**The problem**: Repeat, exactly and only, the lines from the beginning of the data through the line with "scene = bpy.context.scene". Pictures are left out.
# start of Source excerpt
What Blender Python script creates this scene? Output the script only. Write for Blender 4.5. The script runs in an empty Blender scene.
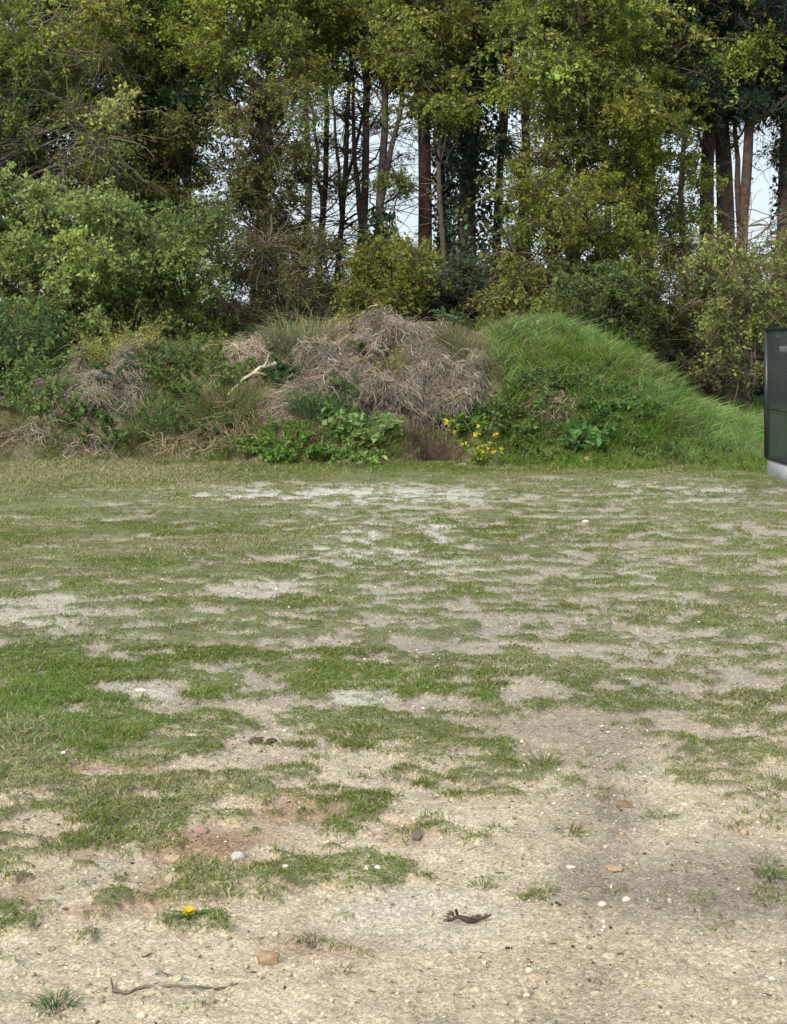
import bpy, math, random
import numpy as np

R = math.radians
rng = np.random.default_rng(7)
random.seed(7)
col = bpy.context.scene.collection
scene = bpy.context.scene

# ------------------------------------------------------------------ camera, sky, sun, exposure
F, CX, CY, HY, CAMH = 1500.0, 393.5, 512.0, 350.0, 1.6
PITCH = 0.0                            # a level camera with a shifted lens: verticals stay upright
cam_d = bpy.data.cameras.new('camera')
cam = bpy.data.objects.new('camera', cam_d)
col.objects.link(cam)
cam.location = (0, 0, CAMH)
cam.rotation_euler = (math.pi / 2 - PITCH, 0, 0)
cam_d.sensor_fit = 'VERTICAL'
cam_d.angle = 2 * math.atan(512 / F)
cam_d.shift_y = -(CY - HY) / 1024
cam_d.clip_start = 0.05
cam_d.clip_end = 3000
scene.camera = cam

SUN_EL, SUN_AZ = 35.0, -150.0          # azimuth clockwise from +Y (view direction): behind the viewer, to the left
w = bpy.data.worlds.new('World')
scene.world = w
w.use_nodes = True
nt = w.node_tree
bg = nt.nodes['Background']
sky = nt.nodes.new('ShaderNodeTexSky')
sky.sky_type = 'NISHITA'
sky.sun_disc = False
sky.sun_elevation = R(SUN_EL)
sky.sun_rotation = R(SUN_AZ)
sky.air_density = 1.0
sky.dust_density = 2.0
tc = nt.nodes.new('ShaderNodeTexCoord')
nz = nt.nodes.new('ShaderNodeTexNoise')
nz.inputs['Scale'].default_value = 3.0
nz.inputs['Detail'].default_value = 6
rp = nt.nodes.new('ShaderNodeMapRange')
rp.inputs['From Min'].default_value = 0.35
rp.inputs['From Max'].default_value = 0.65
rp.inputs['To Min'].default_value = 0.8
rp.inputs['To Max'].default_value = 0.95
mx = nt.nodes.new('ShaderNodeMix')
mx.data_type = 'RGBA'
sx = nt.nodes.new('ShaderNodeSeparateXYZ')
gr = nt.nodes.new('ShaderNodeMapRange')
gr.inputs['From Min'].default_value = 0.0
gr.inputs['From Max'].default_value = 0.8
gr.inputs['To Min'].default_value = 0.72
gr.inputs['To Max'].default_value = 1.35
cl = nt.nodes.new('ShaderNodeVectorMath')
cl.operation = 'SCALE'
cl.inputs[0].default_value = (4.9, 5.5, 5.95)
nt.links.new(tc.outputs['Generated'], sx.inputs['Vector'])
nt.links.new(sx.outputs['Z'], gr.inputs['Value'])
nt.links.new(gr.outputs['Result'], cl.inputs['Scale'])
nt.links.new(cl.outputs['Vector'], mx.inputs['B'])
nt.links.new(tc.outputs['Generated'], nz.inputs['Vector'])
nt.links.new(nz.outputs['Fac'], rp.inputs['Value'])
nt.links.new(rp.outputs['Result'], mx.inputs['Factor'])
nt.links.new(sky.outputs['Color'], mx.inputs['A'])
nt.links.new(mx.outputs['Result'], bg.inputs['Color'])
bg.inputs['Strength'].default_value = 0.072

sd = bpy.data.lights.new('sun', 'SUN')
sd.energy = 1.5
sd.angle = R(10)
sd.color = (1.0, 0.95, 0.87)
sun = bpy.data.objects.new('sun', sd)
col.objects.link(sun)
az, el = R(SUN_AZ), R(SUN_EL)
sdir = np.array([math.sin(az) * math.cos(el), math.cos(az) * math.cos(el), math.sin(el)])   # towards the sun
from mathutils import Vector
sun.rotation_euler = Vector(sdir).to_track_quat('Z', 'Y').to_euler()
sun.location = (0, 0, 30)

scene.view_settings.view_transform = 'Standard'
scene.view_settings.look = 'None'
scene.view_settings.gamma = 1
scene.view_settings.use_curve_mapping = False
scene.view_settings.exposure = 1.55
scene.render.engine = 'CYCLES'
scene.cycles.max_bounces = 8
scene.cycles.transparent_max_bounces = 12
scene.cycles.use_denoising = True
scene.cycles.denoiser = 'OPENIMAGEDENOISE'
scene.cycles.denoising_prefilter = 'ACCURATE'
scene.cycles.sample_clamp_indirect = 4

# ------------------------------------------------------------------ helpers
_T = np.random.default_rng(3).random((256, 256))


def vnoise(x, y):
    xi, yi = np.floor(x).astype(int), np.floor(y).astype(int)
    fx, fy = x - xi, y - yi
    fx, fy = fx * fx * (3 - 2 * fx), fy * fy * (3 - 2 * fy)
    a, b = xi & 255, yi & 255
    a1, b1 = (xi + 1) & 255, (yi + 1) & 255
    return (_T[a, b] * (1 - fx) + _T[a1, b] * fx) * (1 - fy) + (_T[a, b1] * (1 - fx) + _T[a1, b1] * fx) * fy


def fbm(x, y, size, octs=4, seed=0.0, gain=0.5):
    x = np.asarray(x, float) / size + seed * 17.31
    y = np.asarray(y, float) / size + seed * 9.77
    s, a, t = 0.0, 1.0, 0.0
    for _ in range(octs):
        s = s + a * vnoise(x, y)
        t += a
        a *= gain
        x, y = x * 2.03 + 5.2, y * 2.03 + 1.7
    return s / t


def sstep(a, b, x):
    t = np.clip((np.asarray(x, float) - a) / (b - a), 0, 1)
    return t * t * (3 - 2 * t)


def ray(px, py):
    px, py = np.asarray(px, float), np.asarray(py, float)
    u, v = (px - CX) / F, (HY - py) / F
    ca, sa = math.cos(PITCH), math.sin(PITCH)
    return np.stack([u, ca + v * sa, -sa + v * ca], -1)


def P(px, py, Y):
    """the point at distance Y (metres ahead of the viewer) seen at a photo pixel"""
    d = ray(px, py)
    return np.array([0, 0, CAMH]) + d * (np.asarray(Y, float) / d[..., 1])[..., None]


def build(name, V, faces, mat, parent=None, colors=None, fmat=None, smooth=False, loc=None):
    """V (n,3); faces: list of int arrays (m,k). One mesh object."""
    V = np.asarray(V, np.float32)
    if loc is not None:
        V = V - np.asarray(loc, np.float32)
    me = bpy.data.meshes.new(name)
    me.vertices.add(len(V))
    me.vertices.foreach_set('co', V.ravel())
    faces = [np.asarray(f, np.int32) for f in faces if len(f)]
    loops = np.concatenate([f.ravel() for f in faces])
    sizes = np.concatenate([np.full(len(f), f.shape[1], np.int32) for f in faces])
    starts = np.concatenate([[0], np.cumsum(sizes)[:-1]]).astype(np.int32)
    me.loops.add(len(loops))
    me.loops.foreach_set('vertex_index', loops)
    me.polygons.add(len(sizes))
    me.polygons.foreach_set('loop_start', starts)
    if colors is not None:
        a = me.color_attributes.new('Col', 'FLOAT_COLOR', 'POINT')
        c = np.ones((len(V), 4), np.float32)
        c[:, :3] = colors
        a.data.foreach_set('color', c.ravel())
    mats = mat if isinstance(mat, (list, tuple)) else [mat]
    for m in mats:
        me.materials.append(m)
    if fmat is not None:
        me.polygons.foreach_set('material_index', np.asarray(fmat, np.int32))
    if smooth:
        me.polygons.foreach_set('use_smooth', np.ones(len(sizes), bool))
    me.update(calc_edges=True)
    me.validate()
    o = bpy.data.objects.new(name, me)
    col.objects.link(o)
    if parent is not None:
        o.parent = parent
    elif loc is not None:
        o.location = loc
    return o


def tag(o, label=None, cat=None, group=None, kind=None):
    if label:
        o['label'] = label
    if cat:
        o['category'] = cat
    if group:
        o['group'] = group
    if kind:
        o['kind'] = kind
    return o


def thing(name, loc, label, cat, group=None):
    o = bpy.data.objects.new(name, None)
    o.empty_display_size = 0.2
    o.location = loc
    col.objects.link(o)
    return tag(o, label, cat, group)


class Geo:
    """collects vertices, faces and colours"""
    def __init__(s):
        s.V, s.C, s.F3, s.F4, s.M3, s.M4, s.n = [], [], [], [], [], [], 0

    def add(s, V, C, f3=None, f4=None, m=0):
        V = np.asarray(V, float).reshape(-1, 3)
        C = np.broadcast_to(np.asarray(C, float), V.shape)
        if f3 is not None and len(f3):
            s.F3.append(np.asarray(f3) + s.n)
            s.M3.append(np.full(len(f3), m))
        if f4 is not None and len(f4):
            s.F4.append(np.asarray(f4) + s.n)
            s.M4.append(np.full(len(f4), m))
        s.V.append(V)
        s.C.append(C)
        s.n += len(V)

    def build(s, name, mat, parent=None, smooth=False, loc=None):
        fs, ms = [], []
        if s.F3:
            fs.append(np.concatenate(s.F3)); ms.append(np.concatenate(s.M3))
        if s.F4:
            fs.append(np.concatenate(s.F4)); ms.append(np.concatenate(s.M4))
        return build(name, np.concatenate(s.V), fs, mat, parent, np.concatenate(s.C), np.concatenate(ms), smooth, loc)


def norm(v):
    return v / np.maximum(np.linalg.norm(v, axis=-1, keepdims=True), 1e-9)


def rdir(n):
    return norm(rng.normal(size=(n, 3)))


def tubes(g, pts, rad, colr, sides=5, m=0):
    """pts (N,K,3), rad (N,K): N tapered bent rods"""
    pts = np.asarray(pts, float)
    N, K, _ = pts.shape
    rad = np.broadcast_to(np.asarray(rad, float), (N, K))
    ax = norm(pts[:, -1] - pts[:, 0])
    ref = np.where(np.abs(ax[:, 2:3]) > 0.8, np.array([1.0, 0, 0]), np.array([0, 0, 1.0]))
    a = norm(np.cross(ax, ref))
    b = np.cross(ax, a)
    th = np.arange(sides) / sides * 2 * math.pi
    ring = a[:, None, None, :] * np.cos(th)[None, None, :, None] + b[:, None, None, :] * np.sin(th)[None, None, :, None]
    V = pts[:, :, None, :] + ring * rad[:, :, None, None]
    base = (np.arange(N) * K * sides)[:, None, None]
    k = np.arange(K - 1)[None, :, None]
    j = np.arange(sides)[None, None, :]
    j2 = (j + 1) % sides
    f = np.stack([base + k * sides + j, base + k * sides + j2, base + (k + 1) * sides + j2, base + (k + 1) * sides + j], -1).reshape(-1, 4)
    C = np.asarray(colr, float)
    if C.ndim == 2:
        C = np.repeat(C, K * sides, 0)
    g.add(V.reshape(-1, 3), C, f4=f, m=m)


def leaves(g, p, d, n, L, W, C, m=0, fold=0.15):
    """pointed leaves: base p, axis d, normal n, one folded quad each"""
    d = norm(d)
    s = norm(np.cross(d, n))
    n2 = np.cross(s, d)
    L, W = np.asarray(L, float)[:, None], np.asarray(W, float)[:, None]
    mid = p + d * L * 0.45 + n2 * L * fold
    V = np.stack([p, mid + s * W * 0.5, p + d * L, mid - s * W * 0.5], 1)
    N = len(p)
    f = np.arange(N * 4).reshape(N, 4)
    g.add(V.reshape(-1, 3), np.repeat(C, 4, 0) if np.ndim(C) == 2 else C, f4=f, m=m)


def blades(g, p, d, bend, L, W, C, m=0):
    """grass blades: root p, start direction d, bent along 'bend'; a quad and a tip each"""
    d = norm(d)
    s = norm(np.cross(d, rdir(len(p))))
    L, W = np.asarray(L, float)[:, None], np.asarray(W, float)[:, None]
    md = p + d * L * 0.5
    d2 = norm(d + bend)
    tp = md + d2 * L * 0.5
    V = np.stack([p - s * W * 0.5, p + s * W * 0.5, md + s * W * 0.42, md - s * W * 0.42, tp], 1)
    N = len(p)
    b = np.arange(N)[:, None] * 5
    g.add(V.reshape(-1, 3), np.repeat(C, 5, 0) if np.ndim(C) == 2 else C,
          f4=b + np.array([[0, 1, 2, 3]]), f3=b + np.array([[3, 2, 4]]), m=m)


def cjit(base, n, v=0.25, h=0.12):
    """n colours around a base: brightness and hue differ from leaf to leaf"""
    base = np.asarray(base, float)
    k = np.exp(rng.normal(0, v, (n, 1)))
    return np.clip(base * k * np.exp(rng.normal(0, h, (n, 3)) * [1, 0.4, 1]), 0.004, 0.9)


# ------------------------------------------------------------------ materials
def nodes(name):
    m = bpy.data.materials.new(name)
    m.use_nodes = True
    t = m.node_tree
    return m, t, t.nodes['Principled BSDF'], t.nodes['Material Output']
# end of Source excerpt
**Complete output**:
What Blender Python script creates this scene? Output the script only. Write for Blender 4.5. The script runs in an empty Blender scene.
import bpy, math, random
import numpy as np

R = math.radians
rng = np.random.default_rng(7)
random.seed(7)
col = bpy.context.scene.collection
scene = bpy.context.scene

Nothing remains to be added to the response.